**Work instructions**
Write out each line exactly as it stands, please.
===== Material
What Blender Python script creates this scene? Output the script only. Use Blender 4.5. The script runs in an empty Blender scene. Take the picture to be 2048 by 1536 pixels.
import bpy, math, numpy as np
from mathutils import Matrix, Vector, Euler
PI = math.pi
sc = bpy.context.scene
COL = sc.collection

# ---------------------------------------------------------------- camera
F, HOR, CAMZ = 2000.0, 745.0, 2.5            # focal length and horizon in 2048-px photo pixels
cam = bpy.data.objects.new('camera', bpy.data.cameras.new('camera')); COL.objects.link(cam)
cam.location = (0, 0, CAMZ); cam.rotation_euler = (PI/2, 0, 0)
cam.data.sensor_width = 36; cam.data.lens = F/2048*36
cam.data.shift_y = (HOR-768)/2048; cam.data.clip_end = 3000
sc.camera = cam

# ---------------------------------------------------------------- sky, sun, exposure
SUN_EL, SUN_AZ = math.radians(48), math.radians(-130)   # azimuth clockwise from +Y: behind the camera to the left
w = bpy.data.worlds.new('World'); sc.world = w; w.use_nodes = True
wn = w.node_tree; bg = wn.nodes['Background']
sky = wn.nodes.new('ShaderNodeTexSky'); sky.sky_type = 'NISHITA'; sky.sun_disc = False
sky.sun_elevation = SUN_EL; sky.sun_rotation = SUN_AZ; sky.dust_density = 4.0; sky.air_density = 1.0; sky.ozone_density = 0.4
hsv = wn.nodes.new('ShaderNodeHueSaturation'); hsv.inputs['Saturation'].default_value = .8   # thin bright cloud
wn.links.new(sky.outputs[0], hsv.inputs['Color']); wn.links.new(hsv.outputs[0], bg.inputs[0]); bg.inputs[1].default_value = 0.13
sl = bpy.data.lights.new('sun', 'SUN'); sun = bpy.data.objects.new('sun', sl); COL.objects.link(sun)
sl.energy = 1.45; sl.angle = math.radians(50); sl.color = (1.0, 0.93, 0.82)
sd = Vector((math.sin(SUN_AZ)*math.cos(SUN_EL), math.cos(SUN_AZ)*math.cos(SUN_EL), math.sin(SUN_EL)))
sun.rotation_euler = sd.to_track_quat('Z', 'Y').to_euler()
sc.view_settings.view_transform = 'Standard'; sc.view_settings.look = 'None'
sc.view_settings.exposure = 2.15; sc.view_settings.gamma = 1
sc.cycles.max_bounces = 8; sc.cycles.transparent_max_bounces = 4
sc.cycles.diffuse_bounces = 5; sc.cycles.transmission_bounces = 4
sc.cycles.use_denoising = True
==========
**Response to the exercise**
What Blender Python script creates this scene? Output the script only. Use Blender 4.5. The script runs in an empty Blender scene. Take the picture to be 2048 by 1536 pixels.
import bpy, math, numpy as np
from mathutils import Matrix, Vector, Euler
PI = math.pi
sc = bpy.context.scene
COL = sc.collection

# ---------------------------------------------------------------- camera
F, HOR, CAMZ = 2000.0, 745.0, 2.5            # focal length and horizon in 2048-px photo pixels
cam = bpy.data.objects.new('camera', bpy.data.cameras.new('camera')); COL.objects.link(cam)
cam.location = (0, 0, CAMZ); cam.rotation_euler = (PI/2, 0, 0)
cam.data.sensor_width = 36; cam.data.lens = F/2048*36
cam.data.shift_y = (HOR-768)/2048; cam.data.clip_end = 3000
sc.camera = cam

# ---------------------------------------------------------------- sky, sun, exposure
SUN_EL, SUN_AZ = math.radians(48), math.radians(-130)   # azimuth clockwise from +Y: behind the camera to the left
w = bpy.data.worlds.new('World'); sc.world = w; w.use_nodes = True
wn = w.node_tree; bg = wn.nodes['Background']
sky = wn.nodes.new('ShaderNodeTexSky'); sky.sky_type = 'NISHITA'; sky.sun_disc = False
sky.sun_elevation = SUN_EL; sky.sun_rotation = SUN_AZ; sky.dust_density = 4.0; sky.air_density = 1.0; sky.ozone_density = 0.4
hsv = wn.nodes.new('ShaderNodeHueSaturation'); hsv.inputs['Saturation'].default_value = .8   # thin bright cloud
wn.links.new(sky.outputs[0], hsv.inputs['Color']); wn.links.new(hsv.outputs[0], bg.inputs[0]); bg.inputs[1].default_value = 0.13
sl = bpy.data.lights.new('sun', 'SUN'); sun = bpy.data.objects.new('sun', sl); COL.objects.link(sun)
sl.energy = 1.45; sl.angle = math.radians(50); sl.color = (1.0, 0.93, 0.82)
sd = Vector((math.sin(SUN_AZ)*math.cos(SUN_EL), math.cos(SUN_AZ)*math.cos(SUN_EL), math.sin(SUN_EL)))
sun.rotation_euler = sd.to_track_quat('Z', 'Y').to_euler()
sc.view_settings.view_transform = 'Standard'; sc.view_settings.look = 'None'
sc.view_settings.exposure = 2.15; sc.view_settings.gamma = 1
sc.cycles.max_bounces = 8; sc.cycles.transparent_max_bounces = 4
sc.cycles.diffuse_bounces = 5; sc.cycles.transmission_bounces = 4
sc.cycles.use_denoising = True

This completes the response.